Explaining Nothing: The Aesthetic of Austerity on Roman House Facades

Jeremy Hartnett (Wabash College)

While the relationship between aesthetic form and social statement in Roman houses has recently been the subject of intense investigation, houses’ most visible elements – their facades – have largely been ignored by contemporary scholars. Such oversight undoubtedly results from the paucity of adornment on house exteriors in comparison with the extensive decoration Romans lavished on interiors. This paper takes the Roman notion of decor, or sensitivity to context, as its frame and contends that house owners deliberately chose to present themselves through an external aesthetic of austerity.

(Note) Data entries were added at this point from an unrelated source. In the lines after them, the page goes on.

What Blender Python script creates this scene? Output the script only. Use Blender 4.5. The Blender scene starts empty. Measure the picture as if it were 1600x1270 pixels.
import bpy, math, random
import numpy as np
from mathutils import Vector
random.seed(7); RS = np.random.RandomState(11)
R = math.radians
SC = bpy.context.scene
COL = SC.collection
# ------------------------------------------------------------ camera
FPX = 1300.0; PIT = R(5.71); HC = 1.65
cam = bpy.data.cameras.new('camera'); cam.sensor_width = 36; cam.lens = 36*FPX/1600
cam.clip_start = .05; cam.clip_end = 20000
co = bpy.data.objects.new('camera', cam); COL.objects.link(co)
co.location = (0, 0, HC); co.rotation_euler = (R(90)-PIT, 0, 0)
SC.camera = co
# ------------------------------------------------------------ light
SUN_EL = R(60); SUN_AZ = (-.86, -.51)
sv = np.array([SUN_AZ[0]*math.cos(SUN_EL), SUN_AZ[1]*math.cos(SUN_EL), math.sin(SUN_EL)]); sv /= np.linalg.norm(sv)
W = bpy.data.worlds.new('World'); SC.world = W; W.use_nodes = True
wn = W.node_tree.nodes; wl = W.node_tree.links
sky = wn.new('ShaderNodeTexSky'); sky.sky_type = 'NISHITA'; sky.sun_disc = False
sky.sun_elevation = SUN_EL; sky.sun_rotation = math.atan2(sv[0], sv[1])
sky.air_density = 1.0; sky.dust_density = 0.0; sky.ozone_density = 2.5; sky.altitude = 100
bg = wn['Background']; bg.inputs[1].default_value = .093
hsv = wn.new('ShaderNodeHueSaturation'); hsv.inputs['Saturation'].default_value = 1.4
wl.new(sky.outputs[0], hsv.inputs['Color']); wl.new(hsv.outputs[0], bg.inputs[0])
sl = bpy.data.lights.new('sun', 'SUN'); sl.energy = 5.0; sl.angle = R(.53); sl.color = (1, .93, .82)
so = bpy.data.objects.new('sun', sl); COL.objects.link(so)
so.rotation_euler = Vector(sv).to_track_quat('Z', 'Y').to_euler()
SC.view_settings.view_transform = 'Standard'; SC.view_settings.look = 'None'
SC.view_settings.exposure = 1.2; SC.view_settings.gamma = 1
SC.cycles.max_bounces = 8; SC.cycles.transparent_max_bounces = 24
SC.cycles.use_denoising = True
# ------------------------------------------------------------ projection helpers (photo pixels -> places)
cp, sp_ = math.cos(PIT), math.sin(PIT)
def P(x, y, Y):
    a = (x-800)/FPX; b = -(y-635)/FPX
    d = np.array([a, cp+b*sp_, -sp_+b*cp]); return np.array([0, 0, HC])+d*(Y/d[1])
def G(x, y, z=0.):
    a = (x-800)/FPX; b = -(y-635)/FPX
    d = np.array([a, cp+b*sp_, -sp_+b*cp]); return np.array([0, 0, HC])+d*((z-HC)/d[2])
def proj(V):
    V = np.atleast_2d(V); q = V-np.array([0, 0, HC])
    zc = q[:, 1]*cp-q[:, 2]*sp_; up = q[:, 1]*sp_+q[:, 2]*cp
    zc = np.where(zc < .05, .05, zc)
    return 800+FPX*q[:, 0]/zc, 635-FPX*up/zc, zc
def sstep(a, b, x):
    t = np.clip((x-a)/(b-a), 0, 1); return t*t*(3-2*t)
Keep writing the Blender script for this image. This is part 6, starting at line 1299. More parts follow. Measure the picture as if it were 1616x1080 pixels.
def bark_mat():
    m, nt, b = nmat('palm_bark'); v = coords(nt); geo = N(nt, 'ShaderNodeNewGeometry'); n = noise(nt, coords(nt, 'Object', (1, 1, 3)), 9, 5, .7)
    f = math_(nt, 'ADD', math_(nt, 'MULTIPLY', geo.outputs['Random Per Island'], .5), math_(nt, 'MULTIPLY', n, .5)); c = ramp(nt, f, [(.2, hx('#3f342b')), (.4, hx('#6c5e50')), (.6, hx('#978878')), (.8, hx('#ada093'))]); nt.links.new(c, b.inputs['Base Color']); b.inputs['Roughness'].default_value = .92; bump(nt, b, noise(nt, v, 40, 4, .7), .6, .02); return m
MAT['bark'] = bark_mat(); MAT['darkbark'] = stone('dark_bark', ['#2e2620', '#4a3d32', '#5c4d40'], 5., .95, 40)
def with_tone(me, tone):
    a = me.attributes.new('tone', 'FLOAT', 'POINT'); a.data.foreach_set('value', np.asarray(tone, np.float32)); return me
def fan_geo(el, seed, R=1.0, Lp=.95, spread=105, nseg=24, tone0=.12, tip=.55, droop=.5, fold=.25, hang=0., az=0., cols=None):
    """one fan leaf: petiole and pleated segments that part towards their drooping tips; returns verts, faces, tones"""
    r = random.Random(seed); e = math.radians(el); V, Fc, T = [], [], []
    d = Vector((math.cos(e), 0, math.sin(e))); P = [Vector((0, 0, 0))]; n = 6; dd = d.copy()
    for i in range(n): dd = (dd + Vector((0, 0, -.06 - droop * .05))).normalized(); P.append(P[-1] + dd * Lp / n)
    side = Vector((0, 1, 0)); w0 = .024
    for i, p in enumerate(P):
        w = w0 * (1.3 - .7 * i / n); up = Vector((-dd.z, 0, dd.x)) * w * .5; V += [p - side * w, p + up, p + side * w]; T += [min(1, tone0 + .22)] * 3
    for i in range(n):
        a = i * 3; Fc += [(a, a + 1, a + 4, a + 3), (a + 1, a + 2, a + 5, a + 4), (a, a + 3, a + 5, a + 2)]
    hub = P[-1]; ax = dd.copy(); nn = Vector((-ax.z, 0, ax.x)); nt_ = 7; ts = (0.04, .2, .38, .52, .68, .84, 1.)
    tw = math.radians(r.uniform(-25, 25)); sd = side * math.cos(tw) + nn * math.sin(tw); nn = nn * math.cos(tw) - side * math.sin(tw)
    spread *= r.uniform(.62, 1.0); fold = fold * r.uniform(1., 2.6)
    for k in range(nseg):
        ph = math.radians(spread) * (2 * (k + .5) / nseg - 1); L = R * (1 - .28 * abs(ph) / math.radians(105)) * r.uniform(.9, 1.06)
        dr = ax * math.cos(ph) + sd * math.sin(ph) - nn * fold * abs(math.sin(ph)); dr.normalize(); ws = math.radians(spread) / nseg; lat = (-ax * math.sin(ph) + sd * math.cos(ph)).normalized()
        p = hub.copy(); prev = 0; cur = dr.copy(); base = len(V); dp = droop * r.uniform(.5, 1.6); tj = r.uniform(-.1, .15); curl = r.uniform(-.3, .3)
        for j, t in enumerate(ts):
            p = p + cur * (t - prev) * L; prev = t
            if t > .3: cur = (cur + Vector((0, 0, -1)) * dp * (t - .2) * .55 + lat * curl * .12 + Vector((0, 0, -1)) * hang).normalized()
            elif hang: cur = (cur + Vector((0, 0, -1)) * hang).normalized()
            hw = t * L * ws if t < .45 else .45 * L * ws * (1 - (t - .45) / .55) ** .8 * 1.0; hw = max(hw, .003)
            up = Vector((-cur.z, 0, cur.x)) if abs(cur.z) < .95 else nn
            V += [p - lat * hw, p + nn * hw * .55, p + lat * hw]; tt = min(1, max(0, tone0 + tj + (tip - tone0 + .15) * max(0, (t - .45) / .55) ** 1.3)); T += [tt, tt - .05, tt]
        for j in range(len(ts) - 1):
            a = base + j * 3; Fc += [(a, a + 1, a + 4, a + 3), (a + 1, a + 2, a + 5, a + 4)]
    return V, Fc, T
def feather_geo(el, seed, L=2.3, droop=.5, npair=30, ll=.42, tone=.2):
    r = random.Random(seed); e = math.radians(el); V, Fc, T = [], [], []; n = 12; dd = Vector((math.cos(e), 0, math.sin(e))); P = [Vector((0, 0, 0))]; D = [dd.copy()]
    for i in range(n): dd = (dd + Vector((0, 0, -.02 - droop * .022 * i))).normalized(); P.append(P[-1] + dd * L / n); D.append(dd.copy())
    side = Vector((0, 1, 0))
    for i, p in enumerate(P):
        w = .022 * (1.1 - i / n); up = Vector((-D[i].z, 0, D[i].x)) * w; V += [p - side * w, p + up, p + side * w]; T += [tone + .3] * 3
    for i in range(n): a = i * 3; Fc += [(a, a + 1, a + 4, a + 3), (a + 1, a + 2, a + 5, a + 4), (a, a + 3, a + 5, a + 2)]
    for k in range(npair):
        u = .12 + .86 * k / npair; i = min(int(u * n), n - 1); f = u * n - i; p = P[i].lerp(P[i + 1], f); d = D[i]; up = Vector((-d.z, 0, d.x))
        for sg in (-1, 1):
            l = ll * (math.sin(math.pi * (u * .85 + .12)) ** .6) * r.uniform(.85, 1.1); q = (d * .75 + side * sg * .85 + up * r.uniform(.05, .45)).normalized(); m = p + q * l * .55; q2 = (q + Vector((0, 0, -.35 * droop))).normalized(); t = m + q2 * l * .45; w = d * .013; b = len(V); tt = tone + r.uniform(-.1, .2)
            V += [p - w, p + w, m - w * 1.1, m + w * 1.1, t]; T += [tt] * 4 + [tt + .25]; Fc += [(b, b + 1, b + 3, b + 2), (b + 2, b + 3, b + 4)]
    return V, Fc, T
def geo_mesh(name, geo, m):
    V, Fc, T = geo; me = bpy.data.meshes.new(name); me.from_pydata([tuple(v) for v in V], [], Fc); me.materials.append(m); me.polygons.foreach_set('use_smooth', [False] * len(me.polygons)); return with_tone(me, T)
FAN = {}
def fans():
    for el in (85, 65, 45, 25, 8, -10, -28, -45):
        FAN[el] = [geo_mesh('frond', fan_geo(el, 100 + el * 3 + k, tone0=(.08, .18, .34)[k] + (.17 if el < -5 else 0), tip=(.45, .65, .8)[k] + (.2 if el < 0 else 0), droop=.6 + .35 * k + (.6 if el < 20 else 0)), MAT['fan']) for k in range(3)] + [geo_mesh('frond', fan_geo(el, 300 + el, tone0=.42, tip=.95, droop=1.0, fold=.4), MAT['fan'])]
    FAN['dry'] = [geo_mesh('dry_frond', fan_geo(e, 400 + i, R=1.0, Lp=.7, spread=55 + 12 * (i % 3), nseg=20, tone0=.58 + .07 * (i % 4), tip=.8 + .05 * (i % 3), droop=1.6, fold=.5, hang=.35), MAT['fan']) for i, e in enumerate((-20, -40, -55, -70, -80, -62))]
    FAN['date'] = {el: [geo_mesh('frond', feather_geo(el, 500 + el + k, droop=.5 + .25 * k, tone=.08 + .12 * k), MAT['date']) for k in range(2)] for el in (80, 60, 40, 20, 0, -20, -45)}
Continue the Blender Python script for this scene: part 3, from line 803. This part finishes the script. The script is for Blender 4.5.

Minimally-adorned facades, such as we see at Herculaneum’ Casa Sannitica and Pompeii’s Casa dei Ceii and Casa di Giulio Polibio, were appealing for multiple, overlapping reasons. A practical concern for exposing finery to the street certainly governed choices, but Cicero and others (particularly authors writing about physiognomy) demonstrate Romans’ belief that external signs reflected interior virtues or vices and Romans’ skeptical attitudes towards flashy displays in the public realm.

Two points emerge from these sources. First, aesthetic severity was not understood as a lack of signifiers, but as a signifier in itself. Examining the streetward presentations of other buildings, such as commercial and industrial spaces, which were generally ostentatious, makes this point all the more clearly, and demonstrates how austerity literally distinguished domestic facades along the street. Second, the strong visual-ethical connection in the Roman mentalité has implications for the specific architectonic forms, and not just the general aesthetic, of domestic facades. Large swaths of simple street-facing architecture offered an impression of impenetrability and permanence, reflecting the paterfamilias’ mandate to defend his household morally and physically. Such displays, moreover, made claims of public standing, since they borrowed extensively from the architectural language and vocabulary of civic institutions.

Finally, a visually-muted facade was not seen in isolation, but, for someone peering in through open house doors, was part of the same visual experience as lush interior decoration. This joint vista enhanced the impression of those who entered and underlined the social barriers for those who looked in but were excluded. In an ironic turn, then, the lack of decoration which has discouraged the study of facades is the very thing that incorporated them into a house’s decorative and social programs.